Tesco CEO knew things were bad. They were about to get worse from accounting scandal

Tesco Plc Chief Executive Officer Dave Lewis got 1,300 emails from staff calling for change in his first days in the role. The troubled supermarket’s situation was about to get much worse.

Lewis, testifying at the accounting fraud trial of two former executives, talked of his genuine shock when he was first shown a report that described how the retailer had overstated income by 246 million pounds ($326 million). The revelation, which came out at a surprise internal meeting in 2014, wiped 2 billion pounds off the supermarket chain’s market value.
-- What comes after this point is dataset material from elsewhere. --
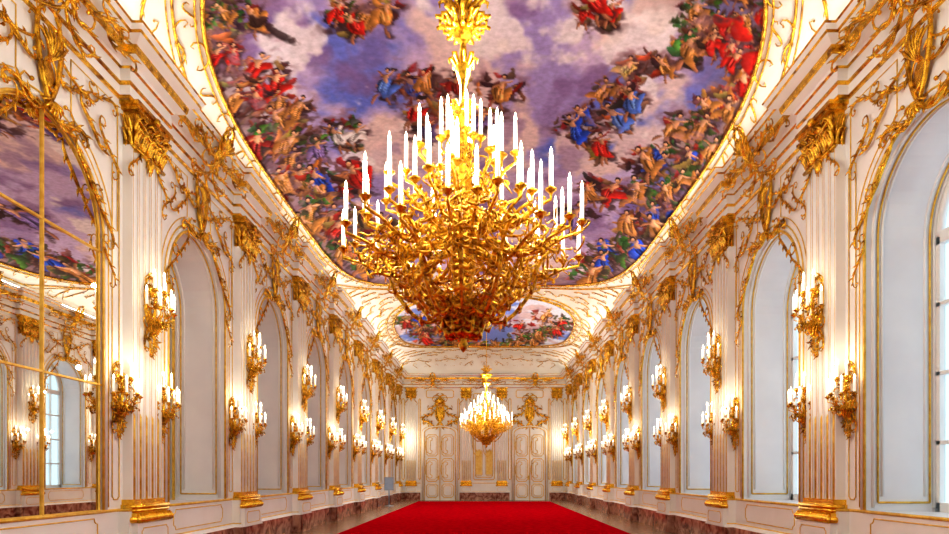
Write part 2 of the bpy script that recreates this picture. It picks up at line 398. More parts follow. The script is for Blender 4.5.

“I’ve never ever found myself in that sort of situation before,” Lewis said. “All the conversation we had at that meeting was, if the content of the report is right, what was the consequence for the business and we needed to find out if it was right or not.”

Tesco CEO Dave Lewis
Dave Lewis Photographer: Luke MacGregor/Bloomberg

He also spoke of a meeting over drinks in a bar in London’s Blackfriars district, one evening after he accepted the job, at which a former Unilever colleague who was working for the supermarket chain described “significant tension” between the retailer and its suppliers.

That colleague, who was leaving Tesco, didn’t mention anything about false accounting at the meeting, Lewis — the first witness to be called in the trial — said.

“He was very clear” that Tesco was “making more and more requests of supply partners to support the business,” Lewis said.

“It was pretty clear before coming in that there were problems between Tesco and suppliers,” he said.

Lewis also told the London court that he read the 1,300 emails from employees listing what they believed needed to change at the supermarket chain.

Ex-U.K. chief Chris Bush and John Scouler, ex-U.K. commercial director, were charged in September 2016 following a two-year Serious Fraud Office investigation of Tesco’s accounting practices. Former U.K. finance head Carl Rogberg had been charged but isn’t on trial because he is ill.

Prosecutors have said that the former executives deceived investors by conspiring with hundreds of suppliers to conceal a 250-million pound hole in the grocer’s accounts.

Bush and Scouler were charged with two counts of fraud and false accounting. The men deny the allegations and have pleaded not guilty.

Bush told Lewis in a letter dated Nov. 17, after Bush had been suspended, that he wanted “nothing more” than to remain in the role and could help bring about a “change in culture and performance.”

Bush said he could be “part of the solution” and was “someone who faces the truth” in that letter, read in court Thursday.

“I do not believe I have anything to hide,” he continued.